Extracted data entries:
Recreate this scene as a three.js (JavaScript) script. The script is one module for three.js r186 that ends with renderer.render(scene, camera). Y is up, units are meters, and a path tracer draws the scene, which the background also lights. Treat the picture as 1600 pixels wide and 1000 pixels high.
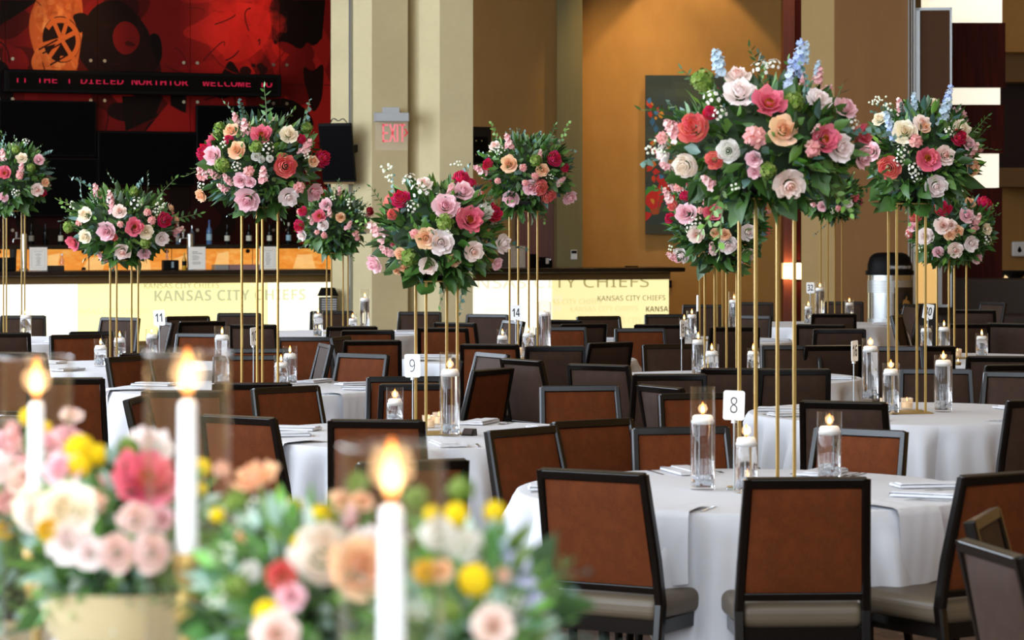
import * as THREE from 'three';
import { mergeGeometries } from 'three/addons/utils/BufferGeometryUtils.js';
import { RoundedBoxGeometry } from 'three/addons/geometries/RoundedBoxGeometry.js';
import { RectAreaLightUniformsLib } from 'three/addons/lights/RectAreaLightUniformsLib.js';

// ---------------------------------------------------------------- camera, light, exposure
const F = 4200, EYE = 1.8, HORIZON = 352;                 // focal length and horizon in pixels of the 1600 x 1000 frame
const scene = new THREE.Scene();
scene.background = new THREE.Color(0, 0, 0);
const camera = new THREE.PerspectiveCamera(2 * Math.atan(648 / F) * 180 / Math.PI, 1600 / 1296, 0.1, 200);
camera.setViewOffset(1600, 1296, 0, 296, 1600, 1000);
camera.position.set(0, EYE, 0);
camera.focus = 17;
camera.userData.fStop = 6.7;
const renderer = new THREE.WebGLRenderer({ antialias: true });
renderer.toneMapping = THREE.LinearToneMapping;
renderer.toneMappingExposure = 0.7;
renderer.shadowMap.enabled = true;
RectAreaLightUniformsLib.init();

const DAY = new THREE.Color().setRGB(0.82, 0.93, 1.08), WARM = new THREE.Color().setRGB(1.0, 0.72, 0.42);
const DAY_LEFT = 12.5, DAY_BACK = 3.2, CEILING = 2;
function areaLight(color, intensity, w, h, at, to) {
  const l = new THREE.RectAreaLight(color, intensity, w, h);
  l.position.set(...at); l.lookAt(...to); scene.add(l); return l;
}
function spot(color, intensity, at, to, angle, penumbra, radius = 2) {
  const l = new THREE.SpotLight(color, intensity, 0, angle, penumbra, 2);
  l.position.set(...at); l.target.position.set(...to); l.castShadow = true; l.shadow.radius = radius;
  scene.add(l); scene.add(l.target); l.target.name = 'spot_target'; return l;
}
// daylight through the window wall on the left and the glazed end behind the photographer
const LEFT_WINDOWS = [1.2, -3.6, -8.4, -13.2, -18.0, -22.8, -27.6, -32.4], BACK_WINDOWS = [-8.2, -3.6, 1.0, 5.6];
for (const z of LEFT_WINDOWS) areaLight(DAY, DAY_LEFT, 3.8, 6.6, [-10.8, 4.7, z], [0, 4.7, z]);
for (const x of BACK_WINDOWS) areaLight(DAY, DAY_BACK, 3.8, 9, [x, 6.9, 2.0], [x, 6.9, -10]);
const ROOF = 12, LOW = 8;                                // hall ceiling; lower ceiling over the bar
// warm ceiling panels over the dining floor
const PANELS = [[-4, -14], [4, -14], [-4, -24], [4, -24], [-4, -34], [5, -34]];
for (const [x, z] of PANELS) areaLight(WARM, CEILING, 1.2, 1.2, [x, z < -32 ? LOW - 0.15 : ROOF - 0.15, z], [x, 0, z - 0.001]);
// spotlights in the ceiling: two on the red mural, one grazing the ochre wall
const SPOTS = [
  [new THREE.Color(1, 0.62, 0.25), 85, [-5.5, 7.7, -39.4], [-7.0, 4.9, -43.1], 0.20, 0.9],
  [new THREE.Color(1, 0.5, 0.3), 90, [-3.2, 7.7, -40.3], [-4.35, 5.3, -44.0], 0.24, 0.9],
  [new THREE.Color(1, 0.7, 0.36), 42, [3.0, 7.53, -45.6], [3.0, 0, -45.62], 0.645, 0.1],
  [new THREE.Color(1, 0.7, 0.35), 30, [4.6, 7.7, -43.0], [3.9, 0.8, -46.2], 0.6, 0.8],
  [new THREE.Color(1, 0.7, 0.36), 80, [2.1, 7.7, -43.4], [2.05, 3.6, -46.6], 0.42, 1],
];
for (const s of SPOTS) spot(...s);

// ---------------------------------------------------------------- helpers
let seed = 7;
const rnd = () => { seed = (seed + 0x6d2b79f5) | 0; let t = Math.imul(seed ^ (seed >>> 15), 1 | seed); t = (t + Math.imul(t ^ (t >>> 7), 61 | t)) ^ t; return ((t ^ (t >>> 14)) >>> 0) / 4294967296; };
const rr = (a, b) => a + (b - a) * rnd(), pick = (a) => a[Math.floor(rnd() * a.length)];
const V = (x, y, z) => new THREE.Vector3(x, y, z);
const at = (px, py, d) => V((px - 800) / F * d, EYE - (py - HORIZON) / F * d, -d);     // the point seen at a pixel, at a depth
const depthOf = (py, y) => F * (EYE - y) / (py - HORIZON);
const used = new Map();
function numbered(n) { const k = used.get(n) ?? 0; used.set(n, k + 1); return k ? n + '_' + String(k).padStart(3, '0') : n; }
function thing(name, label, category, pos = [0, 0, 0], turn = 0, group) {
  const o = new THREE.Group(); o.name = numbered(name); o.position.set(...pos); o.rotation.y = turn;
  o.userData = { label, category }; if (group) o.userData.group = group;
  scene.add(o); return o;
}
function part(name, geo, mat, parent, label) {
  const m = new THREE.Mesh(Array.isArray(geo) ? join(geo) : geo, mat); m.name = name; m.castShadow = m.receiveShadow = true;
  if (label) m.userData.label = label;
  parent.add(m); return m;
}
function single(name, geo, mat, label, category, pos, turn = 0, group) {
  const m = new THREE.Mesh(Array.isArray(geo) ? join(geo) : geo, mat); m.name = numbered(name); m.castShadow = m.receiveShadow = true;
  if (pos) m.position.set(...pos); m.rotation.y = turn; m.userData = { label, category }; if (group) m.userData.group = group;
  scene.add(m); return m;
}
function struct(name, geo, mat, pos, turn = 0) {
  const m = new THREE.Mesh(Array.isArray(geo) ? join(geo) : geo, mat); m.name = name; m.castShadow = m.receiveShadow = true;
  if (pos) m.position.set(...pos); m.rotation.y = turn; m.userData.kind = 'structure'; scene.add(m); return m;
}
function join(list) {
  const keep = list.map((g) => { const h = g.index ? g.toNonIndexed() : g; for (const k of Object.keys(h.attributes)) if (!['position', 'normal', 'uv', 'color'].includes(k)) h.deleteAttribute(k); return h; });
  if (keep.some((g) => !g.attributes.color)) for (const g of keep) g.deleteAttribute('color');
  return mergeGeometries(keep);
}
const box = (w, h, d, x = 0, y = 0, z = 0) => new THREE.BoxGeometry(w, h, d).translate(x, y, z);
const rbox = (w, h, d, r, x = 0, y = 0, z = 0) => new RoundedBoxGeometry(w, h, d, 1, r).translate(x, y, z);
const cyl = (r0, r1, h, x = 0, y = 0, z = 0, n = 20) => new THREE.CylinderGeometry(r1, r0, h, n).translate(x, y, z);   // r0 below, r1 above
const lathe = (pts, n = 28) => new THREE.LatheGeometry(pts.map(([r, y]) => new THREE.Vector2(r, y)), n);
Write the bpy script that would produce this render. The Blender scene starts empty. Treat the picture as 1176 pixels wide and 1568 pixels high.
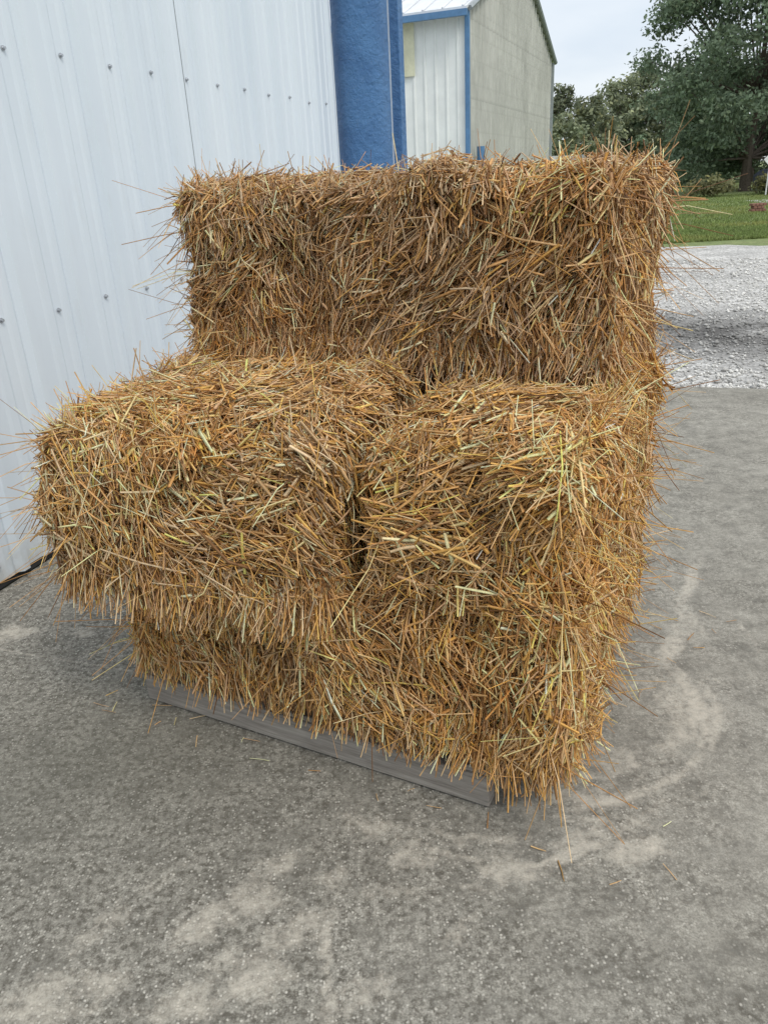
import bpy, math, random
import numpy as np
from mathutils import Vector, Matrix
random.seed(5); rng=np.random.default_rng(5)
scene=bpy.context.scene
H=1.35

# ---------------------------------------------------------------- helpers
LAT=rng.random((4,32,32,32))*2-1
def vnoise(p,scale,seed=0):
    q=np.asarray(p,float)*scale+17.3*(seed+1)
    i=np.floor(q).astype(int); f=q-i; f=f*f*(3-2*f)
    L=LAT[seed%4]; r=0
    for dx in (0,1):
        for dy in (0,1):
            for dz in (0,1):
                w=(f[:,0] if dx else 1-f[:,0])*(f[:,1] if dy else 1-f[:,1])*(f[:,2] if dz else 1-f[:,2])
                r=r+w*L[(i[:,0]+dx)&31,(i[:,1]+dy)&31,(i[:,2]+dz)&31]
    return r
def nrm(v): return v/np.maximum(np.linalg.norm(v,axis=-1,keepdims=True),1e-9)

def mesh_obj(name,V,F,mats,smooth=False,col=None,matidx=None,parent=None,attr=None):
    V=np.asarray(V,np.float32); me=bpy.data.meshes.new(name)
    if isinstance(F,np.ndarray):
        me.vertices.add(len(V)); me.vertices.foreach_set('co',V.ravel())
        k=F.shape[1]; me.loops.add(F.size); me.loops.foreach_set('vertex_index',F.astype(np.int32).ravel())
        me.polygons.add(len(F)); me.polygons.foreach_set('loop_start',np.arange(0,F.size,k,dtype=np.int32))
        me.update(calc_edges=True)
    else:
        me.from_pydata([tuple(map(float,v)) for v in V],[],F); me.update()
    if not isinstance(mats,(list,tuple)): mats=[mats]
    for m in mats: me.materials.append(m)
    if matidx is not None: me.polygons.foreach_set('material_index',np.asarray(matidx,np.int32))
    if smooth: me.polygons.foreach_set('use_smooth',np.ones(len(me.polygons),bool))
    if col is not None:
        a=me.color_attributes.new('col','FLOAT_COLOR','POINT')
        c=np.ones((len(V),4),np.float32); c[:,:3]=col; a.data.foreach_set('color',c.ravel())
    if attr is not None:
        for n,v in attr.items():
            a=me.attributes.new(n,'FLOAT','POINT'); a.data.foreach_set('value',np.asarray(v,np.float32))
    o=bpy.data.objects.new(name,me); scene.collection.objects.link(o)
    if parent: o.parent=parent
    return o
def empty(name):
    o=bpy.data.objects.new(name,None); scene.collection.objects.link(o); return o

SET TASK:
Extract the stretch of lines that begins at the line with "Write the bpy" and ends at the line with "def nrm(v): return", inclusive. Omit every picture.

EXERCISE RESPONSE:
Write the bpy script that would produce this render. The Blender scene starts empty. Treat the picture as 1176 pixels wide and 1568 pixels high.
import bpy, math, random
import numpy as np
from mathutils import Vector, Matrix
random.seed(5); rng=np.random.default_rng(5)
scene=bpy.context.scene
H=1.35

# ---------------------------------------------------------------- helpers
LAT=rng.random((4,32,32,32))*2-1
def vnoise(p,scale,seed=0):
    q=np.asarray(p,float)*scale+17.3*(seed+1)
    i=np.floor(q).astype(int); f=q-i; f=f*f*(3-2*f)
    L=LAT[seed%4]; r=0
    for dx in (0,1):
        for dy in (0,1):
            for dz in (0,1):
                w=(f[:,0] if dx else 1-f[:,0])*(f[:,1] if dy else 1-f[:,1])*(f[:,2] if dz else 1-f[:,2])
                r=r+w*L[(i[:,0]+dx)&31,(i[:,1]+dy)&31,(i[:,2]+dz)&31]
    return r
def nrm(v): return v/np.maximum(np.linalg.norm(v,axis=-1,keepdims=True),1e-9)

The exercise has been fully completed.